COLLECTED DATA -

--- Begin ---

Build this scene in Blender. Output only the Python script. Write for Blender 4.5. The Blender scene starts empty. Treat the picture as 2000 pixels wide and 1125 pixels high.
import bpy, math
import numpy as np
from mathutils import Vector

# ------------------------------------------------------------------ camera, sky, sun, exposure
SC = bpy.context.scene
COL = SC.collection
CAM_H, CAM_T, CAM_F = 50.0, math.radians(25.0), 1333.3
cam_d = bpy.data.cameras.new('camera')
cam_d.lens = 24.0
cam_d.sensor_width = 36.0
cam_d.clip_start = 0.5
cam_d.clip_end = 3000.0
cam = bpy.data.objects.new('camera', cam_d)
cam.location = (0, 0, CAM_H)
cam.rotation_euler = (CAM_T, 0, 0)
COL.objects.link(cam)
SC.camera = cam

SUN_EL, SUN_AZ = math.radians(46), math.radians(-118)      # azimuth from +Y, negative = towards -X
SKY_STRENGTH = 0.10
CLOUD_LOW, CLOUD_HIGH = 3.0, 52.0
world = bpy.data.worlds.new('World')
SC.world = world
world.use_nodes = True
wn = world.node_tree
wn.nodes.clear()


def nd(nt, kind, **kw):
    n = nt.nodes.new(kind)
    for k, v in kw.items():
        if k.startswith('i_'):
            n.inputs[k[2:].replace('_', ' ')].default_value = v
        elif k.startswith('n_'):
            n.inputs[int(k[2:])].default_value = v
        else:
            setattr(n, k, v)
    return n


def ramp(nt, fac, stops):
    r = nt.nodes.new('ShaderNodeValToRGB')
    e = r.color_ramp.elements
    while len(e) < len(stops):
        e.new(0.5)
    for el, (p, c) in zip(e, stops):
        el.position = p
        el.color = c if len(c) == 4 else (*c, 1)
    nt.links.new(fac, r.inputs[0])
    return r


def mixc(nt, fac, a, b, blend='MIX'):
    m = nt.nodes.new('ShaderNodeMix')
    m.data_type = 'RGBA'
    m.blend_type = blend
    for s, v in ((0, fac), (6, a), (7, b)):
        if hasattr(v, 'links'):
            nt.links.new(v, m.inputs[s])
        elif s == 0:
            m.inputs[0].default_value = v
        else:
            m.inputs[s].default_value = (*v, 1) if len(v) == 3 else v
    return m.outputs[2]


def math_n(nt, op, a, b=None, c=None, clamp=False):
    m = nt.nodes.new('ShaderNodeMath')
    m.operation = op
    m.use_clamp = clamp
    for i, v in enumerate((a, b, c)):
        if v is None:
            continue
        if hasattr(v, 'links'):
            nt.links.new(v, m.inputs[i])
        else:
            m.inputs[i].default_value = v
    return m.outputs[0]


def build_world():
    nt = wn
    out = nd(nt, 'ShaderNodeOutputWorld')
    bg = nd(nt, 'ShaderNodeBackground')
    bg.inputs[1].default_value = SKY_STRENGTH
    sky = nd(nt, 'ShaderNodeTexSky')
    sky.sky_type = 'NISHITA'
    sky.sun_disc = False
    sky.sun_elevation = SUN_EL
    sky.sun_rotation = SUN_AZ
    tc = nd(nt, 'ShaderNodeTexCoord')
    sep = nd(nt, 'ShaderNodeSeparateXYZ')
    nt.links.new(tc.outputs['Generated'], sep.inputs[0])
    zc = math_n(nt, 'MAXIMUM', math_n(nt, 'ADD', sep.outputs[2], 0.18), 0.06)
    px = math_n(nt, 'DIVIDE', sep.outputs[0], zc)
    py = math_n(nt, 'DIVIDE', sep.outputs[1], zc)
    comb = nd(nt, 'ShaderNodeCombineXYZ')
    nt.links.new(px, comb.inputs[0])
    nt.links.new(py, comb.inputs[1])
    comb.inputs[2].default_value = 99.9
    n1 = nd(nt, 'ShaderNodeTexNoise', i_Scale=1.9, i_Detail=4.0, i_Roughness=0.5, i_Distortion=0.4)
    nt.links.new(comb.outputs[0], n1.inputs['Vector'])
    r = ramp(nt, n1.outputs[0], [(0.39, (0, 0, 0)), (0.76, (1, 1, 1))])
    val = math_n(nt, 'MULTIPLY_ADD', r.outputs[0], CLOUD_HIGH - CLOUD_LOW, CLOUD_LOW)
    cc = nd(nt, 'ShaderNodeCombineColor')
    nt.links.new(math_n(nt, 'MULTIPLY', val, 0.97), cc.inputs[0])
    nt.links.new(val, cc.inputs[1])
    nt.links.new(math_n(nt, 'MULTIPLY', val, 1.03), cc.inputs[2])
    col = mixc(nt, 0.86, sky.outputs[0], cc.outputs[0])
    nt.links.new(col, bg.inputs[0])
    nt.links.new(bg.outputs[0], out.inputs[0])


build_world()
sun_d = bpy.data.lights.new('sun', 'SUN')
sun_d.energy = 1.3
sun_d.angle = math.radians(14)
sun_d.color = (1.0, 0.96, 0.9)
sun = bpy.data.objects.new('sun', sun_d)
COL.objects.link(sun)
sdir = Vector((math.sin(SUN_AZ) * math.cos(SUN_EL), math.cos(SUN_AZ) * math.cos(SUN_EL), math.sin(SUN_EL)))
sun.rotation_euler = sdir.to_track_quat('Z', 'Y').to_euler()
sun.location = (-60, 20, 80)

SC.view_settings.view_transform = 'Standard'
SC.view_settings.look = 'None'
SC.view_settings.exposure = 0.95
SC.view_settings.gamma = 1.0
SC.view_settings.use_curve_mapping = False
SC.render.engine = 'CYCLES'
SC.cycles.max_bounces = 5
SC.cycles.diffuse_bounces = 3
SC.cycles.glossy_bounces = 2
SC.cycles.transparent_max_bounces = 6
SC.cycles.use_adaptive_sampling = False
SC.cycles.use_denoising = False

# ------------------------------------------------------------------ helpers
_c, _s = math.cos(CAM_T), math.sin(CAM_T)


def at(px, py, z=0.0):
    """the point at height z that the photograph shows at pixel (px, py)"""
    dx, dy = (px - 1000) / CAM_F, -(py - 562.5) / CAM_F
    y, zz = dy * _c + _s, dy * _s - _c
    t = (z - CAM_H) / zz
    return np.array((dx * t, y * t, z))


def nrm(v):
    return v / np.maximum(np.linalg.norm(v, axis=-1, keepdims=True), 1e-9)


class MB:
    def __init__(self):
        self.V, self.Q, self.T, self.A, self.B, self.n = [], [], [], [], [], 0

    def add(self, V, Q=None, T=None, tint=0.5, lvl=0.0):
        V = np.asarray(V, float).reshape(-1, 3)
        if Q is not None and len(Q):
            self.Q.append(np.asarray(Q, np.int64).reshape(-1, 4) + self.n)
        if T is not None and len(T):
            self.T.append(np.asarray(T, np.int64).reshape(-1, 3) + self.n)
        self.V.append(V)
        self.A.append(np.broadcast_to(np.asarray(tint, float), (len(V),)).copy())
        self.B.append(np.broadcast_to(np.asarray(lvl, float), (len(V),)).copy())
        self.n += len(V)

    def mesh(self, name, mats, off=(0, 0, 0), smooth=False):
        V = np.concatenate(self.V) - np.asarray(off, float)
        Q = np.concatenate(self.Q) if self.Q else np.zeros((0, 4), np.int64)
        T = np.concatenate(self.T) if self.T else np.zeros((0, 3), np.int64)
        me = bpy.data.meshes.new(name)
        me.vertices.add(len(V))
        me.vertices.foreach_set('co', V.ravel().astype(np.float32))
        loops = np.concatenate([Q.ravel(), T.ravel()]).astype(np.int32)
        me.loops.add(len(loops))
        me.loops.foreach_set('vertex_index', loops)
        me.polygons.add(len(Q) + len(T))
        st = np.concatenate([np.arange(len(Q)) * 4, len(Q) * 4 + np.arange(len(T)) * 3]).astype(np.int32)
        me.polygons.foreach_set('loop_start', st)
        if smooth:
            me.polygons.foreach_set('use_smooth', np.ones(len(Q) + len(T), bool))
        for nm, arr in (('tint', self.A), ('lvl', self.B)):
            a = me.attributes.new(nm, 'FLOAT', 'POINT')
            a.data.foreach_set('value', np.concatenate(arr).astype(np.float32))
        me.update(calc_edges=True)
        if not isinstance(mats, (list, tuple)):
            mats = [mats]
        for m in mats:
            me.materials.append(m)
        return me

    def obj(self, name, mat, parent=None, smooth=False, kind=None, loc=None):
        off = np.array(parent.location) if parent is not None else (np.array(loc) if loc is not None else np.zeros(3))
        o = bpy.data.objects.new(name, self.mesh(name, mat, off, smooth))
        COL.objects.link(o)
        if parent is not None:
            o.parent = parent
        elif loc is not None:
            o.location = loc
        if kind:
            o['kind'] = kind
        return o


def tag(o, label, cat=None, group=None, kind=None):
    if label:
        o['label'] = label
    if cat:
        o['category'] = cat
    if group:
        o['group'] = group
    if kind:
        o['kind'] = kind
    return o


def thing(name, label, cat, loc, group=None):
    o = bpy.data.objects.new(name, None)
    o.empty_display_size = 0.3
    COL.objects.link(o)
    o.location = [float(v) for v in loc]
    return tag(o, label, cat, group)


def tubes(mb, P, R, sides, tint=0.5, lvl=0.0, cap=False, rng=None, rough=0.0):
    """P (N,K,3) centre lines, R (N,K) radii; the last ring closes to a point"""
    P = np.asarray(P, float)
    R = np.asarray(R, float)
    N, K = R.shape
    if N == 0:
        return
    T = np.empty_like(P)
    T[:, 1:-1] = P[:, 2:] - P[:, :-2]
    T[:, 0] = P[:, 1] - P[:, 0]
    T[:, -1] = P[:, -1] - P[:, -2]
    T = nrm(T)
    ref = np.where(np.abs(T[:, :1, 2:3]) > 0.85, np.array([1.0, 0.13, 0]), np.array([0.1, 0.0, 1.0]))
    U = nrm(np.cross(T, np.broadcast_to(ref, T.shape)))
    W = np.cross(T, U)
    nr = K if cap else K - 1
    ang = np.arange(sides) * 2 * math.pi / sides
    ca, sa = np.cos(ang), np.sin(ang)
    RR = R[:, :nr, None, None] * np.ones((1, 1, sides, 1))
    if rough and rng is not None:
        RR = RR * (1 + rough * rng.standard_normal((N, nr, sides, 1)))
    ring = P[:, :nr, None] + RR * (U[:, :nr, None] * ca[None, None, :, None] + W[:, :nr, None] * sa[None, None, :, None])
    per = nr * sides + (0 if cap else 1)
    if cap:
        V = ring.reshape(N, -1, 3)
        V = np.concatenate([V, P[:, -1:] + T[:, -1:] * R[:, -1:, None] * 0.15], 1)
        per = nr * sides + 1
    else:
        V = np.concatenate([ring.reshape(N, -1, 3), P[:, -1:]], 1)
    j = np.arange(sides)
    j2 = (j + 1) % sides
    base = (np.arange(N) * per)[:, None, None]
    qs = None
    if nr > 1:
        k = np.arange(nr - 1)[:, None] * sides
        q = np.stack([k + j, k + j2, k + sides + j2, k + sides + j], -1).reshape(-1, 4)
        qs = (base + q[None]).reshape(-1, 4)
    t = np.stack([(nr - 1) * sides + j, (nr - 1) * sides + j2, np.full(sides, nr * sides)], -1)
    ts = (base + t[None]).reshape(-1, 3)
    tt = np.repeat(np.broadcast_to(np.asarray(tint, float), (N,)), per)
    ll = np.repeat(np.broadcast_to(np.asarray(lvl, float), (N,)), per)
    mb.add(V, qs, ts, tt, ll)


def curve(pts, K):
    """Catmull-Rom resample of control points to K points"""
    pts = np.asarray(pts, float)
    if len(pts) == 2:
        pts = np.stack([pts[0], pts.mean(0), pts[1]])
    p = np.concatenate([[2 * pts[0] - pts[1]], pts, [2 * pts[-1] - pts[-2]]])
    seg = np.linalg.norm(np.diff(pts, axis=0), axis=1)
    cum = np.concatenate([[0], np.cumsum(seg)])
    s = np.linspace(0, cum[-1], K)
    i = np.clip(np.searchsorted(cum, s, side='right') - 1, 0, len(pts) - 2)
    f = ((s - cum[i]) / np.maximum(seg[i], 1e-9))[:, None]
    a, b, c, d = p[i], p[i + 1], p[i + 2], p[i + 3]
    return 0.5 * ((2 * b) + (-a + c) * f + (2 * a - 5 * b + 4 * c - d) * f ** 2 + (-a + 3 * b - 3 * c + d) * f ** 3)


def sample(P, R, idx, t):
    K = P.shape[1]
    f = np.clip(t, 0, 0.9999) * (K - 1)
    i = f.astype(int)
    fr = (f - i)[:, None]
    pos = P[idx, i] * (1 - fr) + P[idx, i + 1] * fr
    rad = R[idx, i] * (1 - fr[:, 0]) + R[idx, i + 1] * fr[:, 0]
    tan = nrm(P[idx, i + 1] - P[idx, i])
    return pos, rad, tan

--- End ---

GOAL - Copy out the listing above, line by line and exactly, from its first line to the line holding "return m.outputs[2]", inclusive.

OUTPUT OF THE TASK -
Build this scene in Blender. Output only the Python script. Write for Blender 4.5. The Blender scene starts empty. Treat the picture as 2000 pixels wide and 1125 pixels high.
import bpy, math
import numpy as np
from mathutils import Vector

# ------------------------------------------------------------------ camera, sky, sun, exposure
SC = bpy.context.scene
COL = SC.collection
CAM_H, CAM_T, CAM_F = 50.0, math.radians(25.0), 1333.3
cam_d = bpy.data.cameras.new('camera')
cam_d.lens = 24.0
cam_d.sensor_width = 36.0
cam_d.clip_start = 0.5
cam_d.clip_end = 3000.0
cam = bpy.data.objects.new('camera', cam_d)
cam.location = (0, 0, CAM_H)
cam.rotation_euler = (CAM_T, 0, 0)
COL.objects.link(cam)
SC.camera = cam

SUN_EL, SUN_AZ = math.radians(46), math.radians(-118)      # azimuth from +Y, negative = towards -X
SKY_STRENGTH = 0.10
CLOUD_LOW, CLOUD_HIGH = 3.0, 52.0
world = bpy.data.worlds.new('World')
SC.world = world
world.use_nodes = True
wn = world.node_tree
wn.nodes.clear()


def nd(nt, kind, **kw):
    n = nt.nodes.new(kind)
    for k, v in kw.items():
        if k.startswith('i_'):
            n.inputs[k[2:].replace('_', ' ')].default_value = v
        elif k.startswith('n_'):
            n.inputs[int(k[2:])].default_value = v
        else:
            setattr(n, k, v)
    return n


def ramp(nt, fac, stops):
    r = nt.nodes.new('ShaderNodeValToRGB')
    e = r.color_ramp.elements
    while len(e) < len(stops):
        e.new(0.5)
    for el, (p, c) in zip(e, stops):
        el.position = p
        el.color = c if len(c) == 4 else (*c, 1)
    nt.links.new(fac, r.inputs[0])
    return r


def mixc(nt, fac, a, b, blend='MIX'):
    m = nt.nodes.new('ShaderNodeMix')
    m.data_type = 'RGBA'
    m.blend_type = blend
    for s, v in ((0, fac), (6, a), (7, b)):
        if hasattr(v, 'links'):
            nt.links.new(v, m.inputs[s])
        elif s == 0:
            m.inputs[0].default_value = v
        else:
            m.inputs[s].default_value = (*v, 1) if len(v) == 3 else v
    return m.outputs[2]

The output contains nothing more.